▸ **SUPPLIED INFORMATION**
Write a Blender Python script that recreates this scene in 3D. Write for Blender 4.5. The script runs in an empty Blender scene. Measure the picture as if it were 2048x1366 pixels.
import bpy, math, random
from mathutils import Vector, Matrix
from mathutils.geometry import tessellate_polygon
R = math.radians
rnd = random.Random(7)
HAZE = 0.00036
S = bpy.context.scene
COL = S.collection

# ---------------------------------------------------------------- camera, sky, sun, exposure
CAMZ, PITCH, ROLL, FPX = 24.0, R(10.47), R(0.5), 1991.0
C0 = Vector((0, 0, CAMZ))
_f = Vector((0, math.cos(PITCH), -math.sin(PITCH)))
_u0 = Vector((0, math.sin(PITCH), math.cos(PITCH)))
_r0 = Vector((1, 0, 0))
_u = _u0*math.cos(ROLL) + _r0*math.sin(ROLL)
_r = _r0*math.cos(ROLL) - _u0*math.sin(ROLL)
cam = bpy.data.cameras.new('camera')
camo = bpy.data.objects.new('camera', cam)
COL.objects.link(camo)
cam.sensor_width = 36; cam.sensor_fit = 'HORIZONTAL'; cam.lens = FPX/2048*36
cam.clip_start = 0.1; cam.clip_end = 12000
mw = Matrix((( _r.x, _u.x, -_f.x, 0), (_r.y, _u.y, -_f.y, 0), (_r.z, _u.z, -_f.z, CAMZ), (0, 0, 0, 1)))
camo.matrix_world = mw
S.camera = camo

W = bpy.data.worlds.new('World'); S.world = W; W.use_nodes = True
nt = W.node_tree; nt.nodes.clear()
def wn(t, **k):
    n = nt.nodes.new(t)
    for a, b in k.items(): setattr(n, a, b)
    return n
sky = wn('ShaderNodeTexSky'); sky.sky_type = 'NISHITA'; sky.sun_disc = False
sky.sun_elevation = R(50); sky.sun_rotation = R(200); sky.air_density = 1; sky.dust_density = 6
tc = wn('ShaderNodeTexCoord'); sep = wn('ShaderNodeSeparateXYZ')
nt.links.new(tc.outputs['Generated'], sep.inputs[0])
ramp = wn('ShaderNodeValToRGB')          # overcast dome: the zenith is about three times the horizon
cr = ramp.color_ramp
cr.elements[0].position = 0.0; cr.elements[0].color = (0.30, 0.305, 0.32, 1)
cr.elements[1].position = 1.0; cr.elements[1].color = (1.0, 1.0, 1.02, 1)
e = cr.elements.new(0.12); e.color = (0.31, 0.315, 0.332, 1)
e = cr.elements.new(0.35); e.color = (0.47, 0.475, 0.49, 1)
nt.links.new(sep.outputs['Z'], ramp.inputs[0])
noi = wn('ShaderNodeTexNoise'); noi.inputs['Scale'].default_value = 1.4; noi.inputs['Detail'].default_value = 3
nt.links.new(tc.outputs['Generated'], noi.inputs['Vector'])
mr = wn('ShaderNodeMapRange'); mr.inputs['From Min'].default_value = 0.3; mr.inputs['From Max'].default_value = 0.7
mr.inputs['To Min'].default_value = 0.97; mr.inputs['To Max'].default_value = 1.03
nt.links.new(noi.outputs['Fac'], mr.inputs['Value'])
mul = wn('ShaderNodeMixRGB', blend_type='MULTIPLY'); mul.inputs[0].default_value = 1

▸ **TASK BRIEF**
Take the material above and return all of it exactly.

▸ **RESULT FOR THIS EXERCISE**
Write a Blender Python script that recreates this scene in 3D. Write for Blender 4.5. The script runs in an empty Blender scene. Measure the picture as if it were 2048x1366 pixels.
import bpy, math, random
from mathutils import Vector, Matrix
from mathutils.geometry import tessellate_polygon
R = math.radians
rnd = random.Random(7)
HAZE = 0.00036
S = bpy.context.scene
COL = S.collection

# ---------------------------------------------------------------- camera, sky, sun, exposure
CAMZ, PITCH, ROLL, FPX = 24.0, R(10.47), R(0.5), 1991.0
C0 = Vector((0, 0, CAMZ))
_f = Vector((0, math.cos(PITCH), -math.sin(PITCH)))
_u0 = Vector((0, math.sin(PITCH), math.cos(PITCH)))
_r0 = Vector((1, 0, 0))
_u = _u0*math.cos(ROLL) + _r0*math.sin(ROLL)
_r = _r0*math.cos(ROLL) - _u0*math.sin(ROLL)
cam = bpy.data.cameras.new('camera')
camo = bpy.data.objects.new('camera', cam)
COL.objects.link(camo)
cam.sensor_width = 36; cam.sensor_fit = 'HORIZONTAL'; cam.lens = FPX/2048*36
cam.clip_start = 0.1; cam.clip_end = 12000
mw = Matrix((( _r.x, _u.x, -_f.x, 0), (_r.y, _u.y, -_f.y, 0), (_r.z, _u.z, -_f.z, CAMZ), (0, 0, 0, 1)))
camo.matrix_world = mw
S.camera = camo

W = bpy.data.worlds.new('World'); S.world = W; W.use_nodes = True
nt = W.node_tree; nt.nodes.clear()
def wn(t, **k):
    n = nt.nodes.new(t)
    for a, b in k.items(): setattr(n, a, b)
    return n
sky = wn('ShaderNodeTexSky'); sky.sky_type = 'NISHITA'; sky.sun_disc = False
sky.sun_elevation = R(50); sky.sun_rotation = R(200); sky.air_density = 1; sky.dust_density = 6
tc = wn('ShaderNodeTexCoord'); sep = wn('ShaderNodeSeparateXYZ')
nt.links.new(tc.outputs['Generated'], sep.inputs[0])
ramp = wn('ShaderNodeValToRGB')          # overcast dome: the zenith is about three times the horizon
cr = ramp.color_ramp
cr.elements[0].position = 0.0; cr.elements[0].color = (0.30, 0.305, 0.32, 1)
cr.elements[1].position = 1.0; cr.elements[1].color = (1.0, 1.0, 1.02, 1)
e = cr.elements.new(0.12); e.color = (0.31, 0.315, 0.332, 1)
e = cr.elements.new(0.35); e.color = (0.47, 0.475, 0.49, 1)
nt.links.new(sep.outputs['Z'], ramp.inputs[0])
noi = wn('ShaderNodeTexNoise'); noi.inputs['Scale'].default_value = 1.4; noi.inputs['Detail'].default_value = 3
nt.links.new(tc.outputs['Generated'], noi.inputs['Vector'])
mr = wn('ShaderNodeMapRange'); mr.inputs['From Min'].default_value = 0.3; mr.inputs['From Max'].default_value = 0.7
mr.inputs['To Min'].default_value = 0.97; mr.inputs['To Max'].default_value = 1.03
nt.links.new(noi.outputs['Fac'], mr.inputs['Value'])
mul = wn('ShaderNodeMixRGB', blend_type='MULTIPLY'); mul.inputs[0].default_value = 1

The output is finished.